What the international court's landmark opinion means for Pacific islands
- Admin
- 3 hours ago
- 4 min read

By James C. Pearce
The International Court of Justice issued a unanimous ruling in response to the questions posed by the UN General Assembly regarding the Obligations of States in respect of Climate Change.
The court's non-binding advisory opinion now allows countries to sue each other over climate change and its adverse effects. Most experts agree: this is a landmark ruling, a milestone, a game changer, choose another superlative. The question is not its immense positive significance, but rather how significant it really is.
First, the ruling now codifies states’ legal obligations and responsibilities concerning climate change. Governments’ failure to act on climate change can now be argued to be a breach of law, with potential legal, financial and diplomatic consequences.
The ruling is seen as a victory for small countries that are vulnerable to climate change. They came to court after feeling frustrated about the lack of global progress in tackling the problem.
So, Vanuatu can now sue the U.S. The Marshall Islands can take China to court. Either of those eventualities beforehand would have been unthinkable. Indeed, countries have already begun implementing the ruling.
In developed countries, it lends new credence and a sense of purpose to environmentalist groups and green parties, which have had very modest electoral success in Europe. Some are even entering government under coalition
agreements. Any further coalitions involving Greens will now likely be conditioned on a greater sense of climate justice (also defined as a human right.

That will mean the big states and other political parties start acting better. The threat of litigation and exposure will significantly influence policy considerations going forward.
Many governments will simply not want the hassle or waste time and resources on this. Another plus is that the court concluded fossil fuel production is included in the scope of conduct that can potentially be in breach of international law. It has put the big producers of fossil fuels on notice.
Allowing new production projects or granting fossil fuel subsidies can be a breach of international law and can constitute a wrongful act.
Now here comes the "however." The court's advisory opinions are not legally binding, and the court cannot compel countries to abide by its findings. Many will not (read China and the U.S.) Neither the U.S. nor China is part of its compulsory jurisdiction. You have Ronald Reagan to thank for that.
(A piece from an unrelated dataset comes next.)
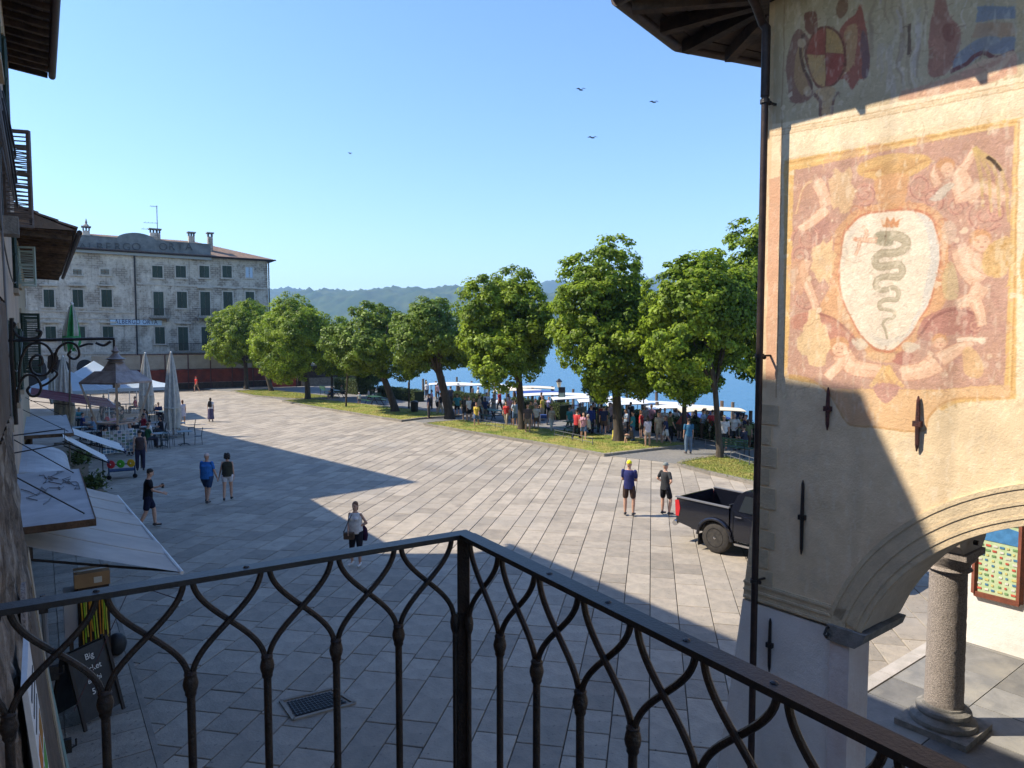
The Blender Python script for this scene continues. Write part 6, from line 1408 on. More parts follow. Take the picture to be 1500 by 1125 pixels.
def top_mb(J, fem, kind, fat, th=.014):
    mb = MB(); td = J['td']; a = fat + th
    lo = {'tee': .09, 'tank': .05, 'dress': .10, 'jacket': .14, 'blouse': .08}[kind]
    mb.rings([(J['pel'] - td * lo, .155 + a, .11 + a), (J['pel'] - td * (lo - .01), .17 + a, .12 + a), (J['pel'] + td * .02, .168 + a, .118 + a), (J['waist'], .142 + a * 1.3, .108 + a * 1.4), (J['chest'], .162 + a, .116 + a), (J['neck'] - td * .10, .168 + th * .6, .10 + th * .6), (J['neck'] - td * .055, .15, .085), (J['neck'] - td * .025, .10, .072), (J['neck'] - td * .02, .07, .065)], 18)
    if fem:
        for s in (-1, 1): mb.ball(J['chest'] + V3((s * .07, .098, 0)), .062 + th * .5, 8, 6)
    if kind in ('tee', 'jacket', 'blouse', 'dress'):
        f = {'tee': .72, 'blouse': .5, 'dress': .35, 'jacket': 1.0}[kind]
        for k in 'LR':
            r = .054 if not fem else .048
            cap(mb, J['sh' + k], J['sh' + k].lerp(J['el' + k], f * .9), r + th * .5, .048 + th * .8)
            if kind == 'jacket': cap(mb, J['el' + k], J['el' + k].lerp(J['wr' + k], .85), .052, .042)
    if kind == 'dress':
        k_ = J['pel'] - V3((0, 0, .1)); mid = (J['knL'] + J['knR']) / 2; mb.rings([(J['pel'], .17 + a, .12 + a), (k_, .19 + a, .14 + a), (J['pel'].lerp(mid, .8), .22 + a, .17 + a), (J['pel'].lerp(mid, .82), .20 + a, .16 + a)], 18)
    return mb
def bottom_mb(J, kind, fat, th=.012):
    mb = MB(); td = J['td']; a = fat + th
    mb.rings([(J['pel'] - td * .10, .10, .07), (J['pel'] - td * .08, .14 + a, .095 + a), (J['pel'] - td * .02, .168 + a, .118 + a), (J['pel'] + td * .09, .15 + a, .108 + a)], 16)
    f = {'shorts': .78, 'shortshorts': .45, 'long': 1, 'capri': 1, 'skirt': 0, 'maxi': 0}[kind]
    if kind in ('skirt', 'maxi'):
        e = (J['knL'] + J['knR']) / 2 if kind == 'skirt' else (J['anL'] + J['anR']) / 2 + V3((0, 0, .08))
        mb.rings([(J['pel'] + td * .05, .16 + a, .112 + a), (J['pel'] - td * .05, .185 + a, .135 + a), (J['pel'].lerp(e, .6), .20 + a, .165 + a), (J['pel'].lerp(e, .97), .23 + a, .19 + a), (e, .21 + a, .17 + a)], 18); return mb
    for k in 'LR':
        cap(mb, J['hp' + k], J['hp' + k].lerp(J['kn' + k], f * .93), .092 + a, (.080 if f < .9 else .066) + th)
        if kind in ('long', 'capri'): cap(mb, J['kn' + k], J['kn' + k].lerp(J['an' + k], .9 if kind == 'long' else .45), .064 + th, .056 + th * .5)
    return mb
def shoe_mb(J):
    mb = MB()
    for k in 'LR':
        d = (J['toe' + k] - J['an' + k]); d2 = V3((d.x, d.y, min(d.z, 0))).normalized(); heel = J['an' + k] + V3((0, 0, -.048)) - d2 * .035; cap(mb, heel, J['toe' + k] + V3((0, 0, -.006)), .040, .034, 8)
        cap(mb, J['an' + k] + V3((0, 0, -.01)), J['an' + k] + V3((0, 0, -.05)), .043, .042, 8)
    return mb
def hair_mb(J, kind):
    mb = MB(); h, hd = J['head'], J['hd']; fw = V3((0, hd.z, -hd.y))
    if kind == 'cap':
        mb.rings([(h + hd * .02 - fw * .0, .083, .103), (h + hd * .06, .082, .10), (h + hd * .10, .062, .078), (h + hd * .128, .02, .03)], 14); return mb
    if kind == 'hat':
        mb.rings([(h + hd * .055, .15, .16), (h + hd * .065, .15, .16), (h + hd * .068, .08, .095), (h + hd * .14, .07, .085), (h + hd * .145, .03, .04)], 14); return mb
    if kind == 'curly':
        for i in range(26): a = i * 2.4; e = (i / 26) * 2.0 - .75; mb.ball(h - fw * .03 + V3((math.cos(a) * .075, math.sin(a) * .08, 0)) * math.sqrt(max(.05, 1 - (e * .6) ** 2)) + hd * e * .085, .05, 7, 5)
        return mb
    mb.rings([(h - hd * .03 - fw * .035, .068, .062), (h + hd * .02 - fw * .018, .082, .088), (h + hd * .06 - fw * .008, .081, .096), (h + hd * .10 - fw * .005, .060, .078), (h + hd * .128, .02, .03)], 14)
    if kind == 'bob': cap(mb, h - fw * .035, h - fw * .045 - hd * .09, .078, .066, 12)
    if kind == 'long': cap(mb, h - fw * .035, h - fw * .06 - hd * .20, .078, .062, 12)
    return mb
PCACHE = {}
def cached(key, fn):
    if key not in PCACHE: PCACHE[key] = fn()
    return PCACHE[key]
def setm(o, m):
    me = o.data
    if not me.materials: me.materials.append(m)
    o.material_slots[0].link = 'OBJECT'; o.material_slots[0].material = m
def person(label, pos, yaw, pose, top, topc, bot, botc, hair='short', hairm=None, H=1.75, fem=False, fat=0.0, fine=False, shoes=None, hatm=None, group=None, bag=None, brim=None):
    J = skeleton(pose, fem); vx = .0085 if fine else .021; s = H / 1.78
    o = thing('person', label, 'person', pos, group, rz=yaw); o.scale = (s, s, s)
    def mk(nm, key, fn, m, sm=3):
        me = cached((nm, pose, fem, fat, fine) + key, lambda: remesh(fn(), vx, sm, nm)); c = bpy.data.objects.new(nm, me); COL.objects.link(c); c.parent = o; setm(c, m); return c
    mk('body', (), lambda: body_mb(J, fem, fat, fine), M_skin, 2 if fine else 1)
    mk('shirt' if top != 'dress' else 'dress', (top,), lambda: top_mb(J, fem, top, fat, .014 if fine else .02), clothmat(topc))
    if bot: mk({'skirt': 'skirt', 'maxi': 'skirt', 'long': 'trousers', 'capri': 'trousers'}.get(bot, 'shorts'), (bot,), lambda: bottom_mb(J, bot, fat, .012 if fine else .018), clothmat(botc))
    mk('shoes', (), lambda: shoe_mb(J), shoes or M_shoe, 1)
    mk('hat' if hair in ('cap', 'hat') else 'hair', (hair,), lambda: hair_mb(J, hair), hatm or hairm or M_hair, 1)
    h, hd = J['head'], J['hd']; fw = V3((0, hd.z, -hd.y))
    if hair == 'cap':
        bd = -1 if brim == 'back' else 1; mb = MB(); mb.rings([(h + hd * .035 + fw * bd * .06, .07, .004), (h + hd * .035 + fw * bd * .12, .068, .006), (h + hd * .028 + fw * bd * .165, .045, .004)], 10); c = link('brim', mb.mesh('brim'), hatm, o)
    if fine:
        mb = MB()
        for sx in (-1, 1): mb.ball(h + V3((sx * .030, 0, 0)) + fw * .088 + hd * .012, V3((.012, .006, .007)), 6, 4)
        link('eyes', mb.mesh('eyes'), M_black, o)
    if bag == 'pack':
        mb = MB(); b0 = J['chest'] - V3((0, .17, -.02)); mb.rings([(b0 - V3((0, 0, .24)), .10, .06), (b0 - V3((0, 0, .2)), .15, .085), (b0 + V3((0, 0, .12)), .14, .08), (b0 + V3((0, 0, .2)), .08, .05)], 12); c = link('backpack', mb.mesh('backpack', smooth=True), botc and M_black, o)
    return o, J, s
def yw(deg): return R(deg)          # 0 = facing away from the viewer, 180 = facing the viewer, 90 = facing left
# near figures
pos = G(522, 829); oW, J, s = person('woman in white sleeveless top and dark capris standing hand on hip, facing the viewer', pos, yw(165), 'hip1', 'tank', (.74, .70, .66), 'capri', (.025, .025, .035), 'bob', M_hairr, 1.60, True, .02, True, M_shoew)
mb = MB(); mb.box((0, 0, 0), (.26, .11, .18)); me = mb.mesh('bag_body'); bg_ = thing('shoulder_bag', 'brown leather shoulder bag hanging in front of the woman in white', 'bag', pos + V3((-.13, -.17, .80))); 
bo_ = link('bag_body', me, mat('brown_leather', (.14, .085, .05), .6, (.09, .055, .035), 8, .2, 40), bg_); md = bo_.modifiers.new('b', 'BEVEL'); md.width = .03; md.segments = 3
mb = MB(); mb.tube([(-.12, 0, .10), (-.04, .03, .30), (.06, .06, .50)], .009, 6); mb.tube([(-.13, .0, .0), (-.13, .0, .12)], .009, 6); link('bag_strap', mb.mesh('bag_strap'), M_black, bg_); mb = MB(); mb.box((0, -.058, .03), (.24, .01, .09)); link('bag_flap', mb.mesh('bag_flap'), mat('dark_leather', (.09, .055, .035), .5), bg_)
mb = MB(); mb.rings([((0.21, .05, .62), .05, .03), ((0.22, .05, .75), .07, .05), ((0.21, .05, .9), .06, .05), ((0.17, .05, 1.0), .03, .03)], 10); jk = solo('dark_jacket', MB(), M_black, 'dark jacket tied at the hip of the woman in white', 'jacket', pos); jk.data = mb.mesh('dark_jacket', smooth=True); jk.data.materials.append(clothmat((.05, .02, .05)))
p0 = G(218, 774); oM, J, s = person('man in black tee and shorts walking by the grey awning with one arm held forward', p0, yw(-62), 'smoke', 'tee', (.014, .014, .018), 'shorts', (.018, .02, .045), 'short', M_hairb, 1.80, False, .0, True, M_shoe)
mb = MB(); wr = J['wrR'] + J['fvR'] * .14; q = Matrix.Rotation(yw(-62), 3, 'Z') @ (wr * s) + p0; mb.tube([q, q + V3((.05, .0, -.03))], .006, 6); solo('cigarette', mb, M_white, 'small white cigarette held by the man in black', 'cigarette', tuple(q))
q = Matrix.Rotation(yw(-62), 3, 'Z') @ ((J['wrL'] + J['fvL'] * .1) * s) + p0; mb = MB(); mb.box(q, (.07, .02, .14)); solo('mobile_phone', mb, M_black, 'dark phone in the raised hand of the man in black', 'phone', tuple(q))
person('heavy man in bright blue tee and navy shorts walking away hand in hand', G(304, 737), yw(-8), 'holdhandR', 'tee', (.035, .16, .46), 'shorts', (.03, .06, .13), 'cap', None, 1.74, False, .045, True, M_shoe, hatm=mat('pale_cap', (.55, .42, .38), .9))
person('woman with curly black hair in olive top and white shorts walking away hand in hand', G(334, 733), yw(14), 'holdhandL', 'tank', (.05, .05, .035), 'shortshorts', (.66, .64, .66), 'curly', M_hairb, 1.66, True, .02, True, M_shoe)
person('man in yellow cap navy tee and brown shorts standing with arms crossed, back turned', G(921, 756), yw(-25), 'chest', 'tee', (.03, .035, .13), 'shorts', (.07, .045, .035), 'cap', None, 1.78, False, .0, True, M_shoe, hatm=mat('yellow_cap', (.80, .70, .02), .8), brim='front')
person('man in grey cap and black tee with hands on hips beside the pickup', G(974, 755), yw(-60), 'hips', 'tee', (.04, .042, .045), 'shorts', (.014, .014, .016), 'cap', None, 1.70, False, .0, True, M_shoe, hatm=mat('grey_cap', (.22, .24, .22), .9))
person('woman in white top and long dark skirt with backpack alone on the sunlit square', G(309, 618), yw(5), 'stand', 'blouse', (.70, .70, .72), 'maxi', (.10, .09, .16), 'bob', M_hair, 1.66, True, bag='pack')
person('woman in pale dress standing beside the closed parasols', G(268, 622), yw(40), 'stand', 'dress', (.55, .52, .58), None, (0, 0, 0), 'bob', M_hairr, 1.64, True)
person('person in red shirt and khaki shorts walking in front of the hoarding', G(288, 574), yw(150), 'walk', 'tee', (.55, .04, .03), 'shorts', (.20, .14, .09), 'cap', None, 1.72, hatm=mat('red_cap', (.45, .05, .04), .9))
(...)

The opinion stops short of creating direct obligations under international law, as well. Instead, it affirmed the duty of states to regulate private actors (businesses) more effectively. There are ways to address this, such as closing regulatory gaps, ensuring businesses internalize risk, and avoiding becoming safe havens for corporate climate irresponsibility.
However, governments must have the political will to do so. Right-wing governments, in vogue at present, are not on board with saving the planet and reducing climate change. They often downplay its risks or dismiss it as a hoax.
Moreover, a lack of clarity on enforcement mechanisms, the voluntary nature of many corporate climate pledges and jurisdictional limits seem to have prevented the court from imposing more stringent obligations on high-emitting corporations.
Developed countries argued during hearings that existing climate agreements, including the landmark UN Paris deal of 2015, are sufficient and no further legal obligations should be imposed.
If a country is meeting these obligations, and in some cases going further, its argument is simply "pick on someone else."
However, the court rejected arguments from some high-emitting states that climate treaties are the only applicable law to the climate crisis, excluding broader international law. It found that multiple sources of law impose legal duties on states to prevent “transboundary environmental harm,” act with precaution, and take due diligence measures to reduce greenhouse gas emissions and adapt to the adverse impacts of climate change.
While greenhouse gas emissions are not unlawful, the court stated that failure to take appropriate measures to prevent foreseeable harm can constitute a wrongful act attributable to the state. But the lawyers reading this will now say, "What does ‘can’ mean?" It means not necessarily.
The court also said that states "can" provide reassurance against further breaches. There is a gaping loophole. The final part of this equation is the hard part: it will require immense amounts of evidence to prove a particular country is at fault.
While the court did not apportion blame or quantify compensation, it clarified that such determinations are legally permissible but-- and it is a big but-- it must be made on a case-by-case basis based on a “sufficiently direct and certain causal nexus” between the wrongful act and the harm suffered.
The ruling commits nations to work together in a cooperative and good-faith manner. Europe has been burning fossil fuels since the Industrial Revolution. It has already done a lot to clean up its act – and is doing more.
Other countries have far less. Smaller countries may, therefore, wish to think twice about whom they take to court and why, lest diplomatic rifts cause aid packages to dry up.
Nevertheless, this ruling provides smaller countries and the Pacific with much greater leverage. The opinion carries weight as an authoritative interpretation of law, and has the potential to reshape global climate governance. We should all be celebrating.